§ **Instructions to follow**
Give a verbatim copy of the lines below, minus the pictures.

####################

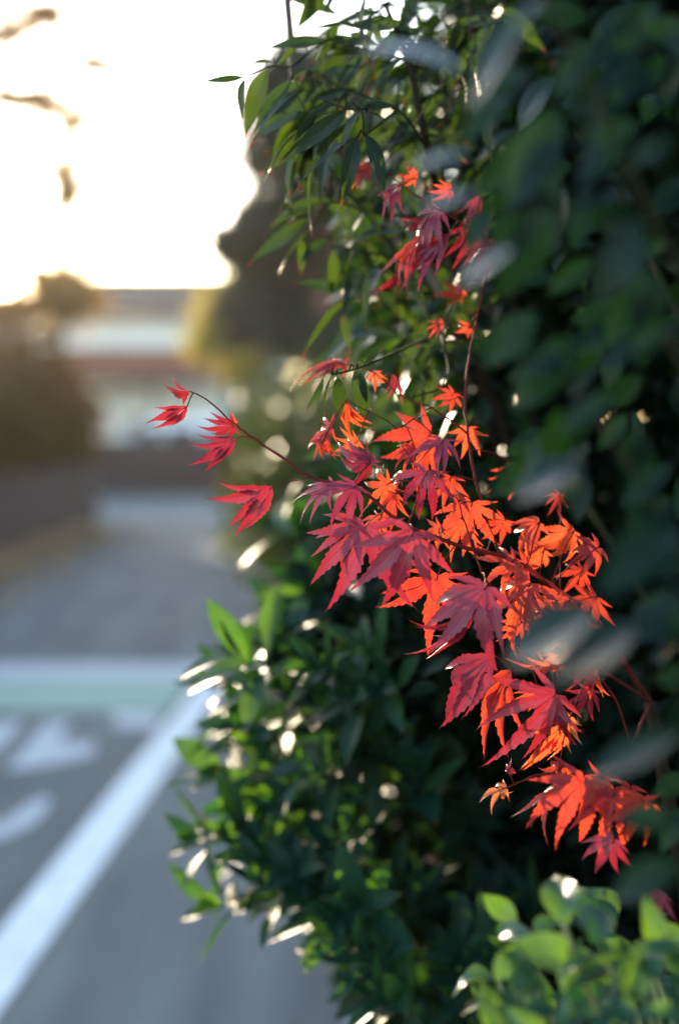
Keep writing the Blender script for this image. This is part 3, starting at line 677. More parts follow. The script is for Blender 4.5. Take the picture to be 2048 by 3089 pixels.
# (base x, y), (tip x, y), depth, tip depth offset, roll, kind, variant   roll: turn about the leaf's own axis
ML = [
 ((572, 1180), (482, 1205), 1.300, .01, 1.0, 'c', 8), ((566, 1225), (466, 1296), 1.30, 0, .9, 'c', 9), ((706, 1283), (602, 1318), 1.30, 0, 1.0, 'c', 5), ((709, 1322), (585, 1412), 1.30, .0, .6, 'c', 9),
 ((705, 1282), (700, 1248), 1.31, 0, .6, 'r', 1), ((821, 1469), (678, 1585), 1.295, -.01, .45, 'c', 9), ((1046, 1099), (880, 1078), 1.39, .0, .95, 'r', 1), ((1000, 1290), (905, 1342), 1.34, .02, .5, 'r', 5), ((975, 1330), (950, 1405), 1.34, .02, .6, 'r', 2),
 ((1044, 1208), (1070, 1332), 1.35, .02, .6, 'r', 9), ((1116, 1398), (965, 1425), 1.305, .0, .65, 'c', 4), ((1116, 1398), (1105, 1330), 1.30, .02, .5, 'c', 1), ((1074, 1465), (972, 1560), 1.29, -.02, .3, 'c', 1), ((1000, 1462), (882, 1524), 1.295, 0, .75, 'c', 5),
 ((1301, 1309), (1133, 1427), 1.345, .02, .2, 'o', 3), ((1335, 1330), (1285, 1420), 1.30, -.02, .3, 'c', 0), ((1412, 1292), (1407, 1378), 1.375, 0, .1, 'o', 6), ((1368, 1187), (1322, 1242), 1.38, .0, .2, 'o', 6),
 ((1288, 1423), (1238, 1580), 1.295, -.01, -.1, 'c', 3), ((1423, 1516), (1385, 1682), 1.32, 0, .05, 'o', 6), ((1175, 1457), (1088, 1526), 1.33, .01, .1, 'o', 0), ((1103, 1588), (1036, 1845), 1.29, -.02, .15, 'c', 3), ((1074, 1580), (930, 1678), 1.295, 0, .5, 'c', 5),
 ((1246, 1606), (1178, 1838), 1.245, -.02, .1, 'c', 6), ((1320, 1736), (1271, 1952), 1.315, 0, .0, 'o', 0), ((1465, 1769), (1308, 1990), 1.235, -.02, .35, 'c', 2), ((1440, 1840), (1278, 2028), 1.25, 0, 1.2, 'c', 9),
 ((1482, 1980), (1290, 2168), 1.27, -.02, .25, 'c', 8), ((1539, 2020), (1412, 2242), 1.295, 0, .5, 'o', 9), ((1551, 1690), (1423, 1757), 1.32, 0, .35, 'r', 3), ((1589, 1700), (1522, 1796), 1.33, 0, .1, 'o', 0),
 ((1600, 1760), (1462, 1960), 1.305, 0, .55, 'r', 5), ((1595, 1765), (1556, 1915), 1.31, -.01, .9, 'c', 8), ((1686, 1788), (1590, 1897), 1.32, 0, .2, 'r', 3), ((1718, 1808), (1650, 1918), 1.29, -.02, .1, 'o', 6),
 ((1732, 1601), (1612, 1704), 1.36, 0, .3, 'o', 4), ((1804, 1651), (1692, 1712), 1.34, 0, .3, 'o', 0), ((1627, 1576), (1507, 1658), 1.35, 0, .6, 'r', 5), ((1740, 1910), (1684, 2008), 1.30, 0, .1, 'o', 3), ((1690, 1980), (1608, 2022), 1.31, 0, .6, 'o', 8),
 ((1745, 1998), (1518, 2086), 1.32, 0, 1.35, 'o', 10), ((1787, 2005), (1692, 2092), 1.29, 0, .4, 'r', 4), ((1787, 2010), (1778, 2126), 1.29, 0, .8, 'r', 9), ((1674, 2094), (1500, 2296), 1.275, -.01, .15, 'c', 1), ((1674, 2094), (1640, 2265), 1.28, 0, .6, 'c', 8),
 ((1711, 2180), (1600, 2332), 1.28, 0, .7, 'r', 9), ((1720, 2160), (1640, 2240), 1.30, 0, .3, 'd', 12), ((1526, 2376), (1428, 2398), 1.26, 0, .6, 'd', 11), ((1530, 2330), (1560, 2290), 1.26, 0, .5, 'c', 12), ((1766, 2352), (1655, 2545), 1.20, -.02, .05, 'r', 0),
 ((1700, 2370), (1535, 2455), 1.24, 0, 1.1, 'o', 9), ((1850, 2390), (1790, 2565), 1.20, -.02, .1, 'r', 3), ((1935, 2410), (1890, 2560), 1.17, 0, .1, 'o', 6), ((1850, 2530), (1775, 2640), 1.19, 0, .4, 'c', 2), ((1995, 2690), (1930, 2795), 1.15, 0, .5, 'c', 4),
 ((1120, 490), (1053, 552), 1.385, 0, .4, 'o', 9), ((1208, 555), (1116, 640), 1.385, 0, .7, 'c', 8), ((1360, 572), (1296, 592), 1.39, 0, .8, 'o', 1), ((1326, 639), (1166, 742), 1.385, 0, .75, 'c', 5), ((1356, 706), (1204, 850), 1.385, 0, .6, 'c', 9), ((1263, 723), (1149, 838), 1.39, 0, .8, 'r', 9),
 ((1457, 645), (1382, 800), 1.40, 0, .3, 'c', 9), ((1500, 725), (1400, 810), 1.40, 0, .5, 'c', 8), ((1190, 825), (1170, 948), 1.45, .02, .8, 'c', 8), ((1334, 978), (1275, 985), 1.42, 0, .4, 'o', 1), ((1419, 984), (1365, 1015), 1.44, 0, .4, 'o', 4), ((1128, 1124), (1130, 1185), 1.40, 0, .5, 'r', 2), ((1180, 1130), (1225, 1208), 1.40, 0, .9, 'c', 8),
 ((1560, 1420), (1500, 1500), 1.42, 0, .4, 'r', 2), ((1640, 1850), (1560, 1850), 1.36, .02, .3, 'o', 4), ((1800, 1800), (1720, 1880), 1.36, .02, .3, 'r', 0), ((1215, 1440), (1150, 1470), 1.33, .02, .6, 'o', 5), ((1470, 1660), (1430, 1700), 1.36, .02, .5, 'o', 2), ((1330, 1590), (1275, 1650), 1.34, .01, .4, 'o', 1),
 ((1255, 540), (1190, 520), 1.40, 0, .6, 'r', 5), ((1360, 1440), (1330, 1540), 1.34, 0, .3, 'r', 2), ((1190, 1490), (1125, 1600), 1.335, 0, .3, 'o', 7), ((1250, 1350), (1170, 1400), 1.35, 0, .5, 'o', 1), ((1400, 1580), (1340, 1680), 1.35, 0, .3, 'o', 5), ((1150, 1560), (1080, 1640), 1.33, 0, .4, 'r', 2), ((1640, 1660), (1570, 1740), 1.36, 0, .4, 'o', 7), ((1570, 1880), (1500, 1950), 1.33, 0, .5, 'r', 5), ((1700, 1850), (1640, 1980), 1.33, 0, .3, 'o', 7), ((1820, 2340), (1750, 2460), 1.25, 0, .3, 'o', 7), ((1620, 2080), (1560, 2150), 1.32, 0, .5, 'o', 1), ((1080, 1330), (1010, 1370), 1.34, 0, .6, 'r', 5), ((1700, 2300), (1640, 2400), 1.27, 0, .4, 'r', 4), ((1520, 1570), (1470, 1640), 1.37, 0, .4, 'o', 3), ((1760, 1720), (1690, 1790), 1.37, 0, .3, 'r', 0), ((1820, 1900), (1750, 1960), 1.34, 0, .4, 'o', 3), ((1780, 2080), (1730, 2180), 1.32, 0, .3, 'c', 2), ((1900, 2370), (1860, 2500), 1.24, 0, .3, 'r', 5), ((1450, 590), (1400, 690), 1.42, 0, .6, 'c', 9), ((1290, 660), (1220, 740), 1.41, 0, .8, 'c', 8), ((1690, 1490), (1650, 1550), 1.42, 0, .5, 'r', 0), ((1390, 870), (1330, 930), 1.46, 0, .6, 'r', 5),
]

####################

§ **In response**
Keep writing the Blender script for this image. This is part 3, starting at line 677. More parts follow. The script is for Blender 4.5. Take the picture to be 2048 by 3089 pixels.
# (base x, y), (tip x, y), depth, tip depth offset, roll, kind, variant   roll: turn about the leaf's own axis
ML = [
 ((572, 1180), (482, 1205), 1.300, .01, 1.0, 'c', 8), ((566, 1225), (466, 1296), 1.30, 0, .9, 'c', 9), ((706, 1283), (602, 1318), 1.30, 0, 1.0, 'c', 5), ((709, 1322), (585, 1412), 1.30, .0, .6, 'c', 9),
 ((705, 1282), (700, 1248), 1.31, 0, .6, 'r', 1), ((821, 1469), (678, 1585), 1.295, -.01, .45, 'c', 9), ((1046, 1099), (880, 1078), 1.39, .0, .95, 'r', 1), ((1000, 1290), (905, 1342), 1.34, .02, .5, 'r', 5), ((975, 1330), (950, 1405), 1.34, .02, .6, 'r', 2),
 ((1044, 1208), (1070, 1332), 1.35, .02, .6, 'r', 9), ((1116, 1398), (965, 1425), 1.305, .0, .65, 'c', 4), ((1116, 1398), (1105, 1330), 1.30, .02, .5, 'c', 1), ((1074, 1465), (972, 1560), 1.29, -.02, .3, 'c', 1), ((1000, 1462), (882, 1524), 1.295, 0, .75, 'c', 5),
 ((1301, 1309), (1133, 1427), 1.345, .02, .2, 'o', 3), ((1335, 1330), (1285, 1420), 1.30, -.02, .3, 'c', 0), ((1412, 1292), (1407, 1378), 1.375, 0, .1, 'o', 6), ((1368, 1187), (1322, 1242), 1.38, .0, .2, 'o', 6),
 ((1288, 1423), (1238, 1580), 1.295, -.01, -.1, 'c', 3), ((1423, 1516), (1385, 1682), 1.32, 0, .05, 'o', 6), ((1175, 1457), (1088, 1526), 1.33, .01, .1, 'o', 0), ((1103, 1588), (1036, 1845), 1.29, -.02, .15, 'c', 3), ((1074, 1580), (930, 1678), 1.295, 0, .5, 'c', 5),
 ((1246, 1606), (1178, 1838), 1.245, -.02, .1, 'c', 6), ((1320, 1736), (1271, 1952), 1.315, 0, .0, 'o', 0), ((1465, 1769), (1308, 1990), 1.235, -.02, .35, 'c', 2), ((1440, 1840), (1278, 2028), 1.25, 0, 1.2, 'c', 9),
 ((1482, 1980), (1290, 2168), 1.27, -.02, .25, 'c', 8), ((1539, 2020), (1412, 2242), 1.295, 0, .5, 'o', 9), ((1551, 1690), (1423, 1757), 1.32, 0, .35, 'r', 3), ((1589, 1700), (1522, 1796), 1.33, 0, .1, 'o', 0),
 ((1600, 1760), (1462, 1960), 1.305, 0, .55, 'r', 5), ((1595, 1765), (1556, 1915), 1.31, -.01, .9, 'c', 8), ((1686, 1788), (1590, 1897), 1.32, 0, .2, 'r', 3), ((1718, 1808), (1650, 1918), 1.29, -.02, .1, 'o', 6),
 ((1732, 1601), (1612, 1704), 1.36, 0, .3, 'o', 4), ((1804, 1651), (1692, 1712), 1.34, 0, .3, 'o', 0), ((1627, 1576), (1507, 1658), 1.35, 0, .6, 'r', 5), ((1740, 1910), (1684, 2008), 1.30, 0, .1, 'o', 3), ((1690, 1980), (1608, 2022), 1.31, 0, .6, 'o', 8),
 ((1745, 1998), (1518, 2086), 1.32, 0, 1.35, 'o', 10), ((1787, 2005), (1692, 2092), 1.29, 0, .4, 'r', 4), ((1787, 2010), (1778, 2126), 1.29, 0, .8, 'r', 9), ((1674, 2094), (1500, 2296), 1.275, -.01, .15, 'c', 1), ((1674, 2094), (1640, 2265), 1.28, 0, .6, 'c', 8),
 ((1711, 2180), (1600, 2332), 1.28, 0, .7, 'r', 9), ((1720, 2160), (1640, 2240), 1.30, 0, .3, 'd', 12), ((1526, 2376), (1428, 2398), 1.26, 0, .6, 'd', 11), ((1530, 2330), (1560, 2290), 1.26, 0, .5, 'c', 12), ((1766, 2352), (1655, 2545), 1.20, -.02, .05, 'r', 0),
 ((1700, 2370), (1535, 2455), 1.24, 0, 1.1, 'o', 9), ((1850, 2390), (1790, 2565), 1.20, -.02, .1, 'r', 3), ((1935, 2410), (1890, 2560), 1.17, 0, .1, 'o', 6), ((1850, 2530), (1775, 2640), 1.19, 0, .4, 'c', 2), ((1995, 2690), (1930, 2795), 1.15, 0, .5, 'c', 4),
 ((1120, 490), (1053, 552), 1.385, 0, .4, 'o', 9), ((1208, 555), (1116, 640), 1.385, 0, .7, 'c', 8), ((1360, 572), (1296, 592), 1.39, 0, .8, 'o', 1), ((1326, 639), (1166, 742), 1.385, 0, .75, 'c', 5), ((1356, 706), (1204, 850), 1.385, 0, .6, 'c', 9), ((1263, 723), (1149, 838), 1.39, 0, .8, 'r', 9),
 ((1457, 645), (1382, 800), 1.40, 0, .3, 'c', 9), ((1500, 725), (1400, 810), 1.40, 0, .5, 'c', 8), ((1190, 825), (1170, 948), 1.45, .02, .8, 'c', 8), ((1334, 978), (1275, 985), 1.42, 0, .4, 'o', 1), ((1419, 984), (1365, 1015), 1.44, 0, .4, 'o', 4), ((1128, 1124), (1130, 1185), 1.40, 0, .5, 'r', 2), ((1180, 1130), (1225, 1208), 1.40, 0, .9, 'c', 8),
 ((1560, 1420), (1500, 1500), 1.42, 0, .4, 'r', 2), ((1640, 1850), (1560, 1850), 1.36, .02, .3, 'o', 4), ((1800, 1800), (1720, 1880), 1.36, .02, .3, 'r', 0), ((1215, 1440), (1150, 1470), 1.33, .02, .6, 'o', 5), ((1470, 1660), (1430, 1700), 1.36, .02, .5, 'o', 2), ((1330, 1590), (1275, 1650), 1.34, .01, .4, 'o', 1),
 ((1255, 540), (1190, 520), 1.40, 0, .6, 'r', 5), ((1360, 1440), (1330, 1540), 1.34, 0, .3, 'r', 2), ((1190, 1490), (1125, 1600), 1.335, 0, .3, 'o', 7), ((1250, 1350), (1170, 1400), 1.35, 0, .5, 'o', 1), ((1400, 1580), (1340, 1680), 1.35, 0, .3, 'o', 5), ((1150, 1560), (1080, 1640), 1.33, 0, .4, 'r', 2), ((1640, 1660), (1570, 1740), 1.36, 0, .4, 'o', 7), ((1570, 1880), (1500, 1950), 1.33, 0, .5, 'r', 5), ((1700, 1850), (1640, 1980), 1.33, 0, .3, 'o', 7), ((1820, 2340), (1750, 2460), 1.25, 0, .3, 'o', 7), ((1620, 2080), (1560, 2150), 1.32, 0, .5, 'o', 1), ((1080, 1330), (1010, 1370), 1.34, 0, .6, 'r', 5), ((1700, 2300), (1640, 2400), 1.27, 0, .4, 'r', 4), ((1520, 1570), (1470, 1640), 1.37, 0, .4, 'o', 3), ((1760, 1720), (1690, 1790), 1.37, 0, .3, 'r', 0), ((1820, 1900), (1750, 1960), 1.34, 0, .4, 'o', 3), ((1780, 2080), (1730, 2180), 1.32, 0, .3, 'c', 2), ((1900, 2370), (1860, 2500), 1.24, 0, .3, 'r', 5), ((1450, 590), (1400, 690), 1.42, 0, .6, 'c', 9), ((1290, 660), (1220, 740), 1.41, 0, .8, 'c', 8), ((1690, 1490), (1650, 1550), 1.42, 0, .5, 'r', 0), ((1390, 870), (1330, 930), 1.46, 0, .6, 'r', 5),
]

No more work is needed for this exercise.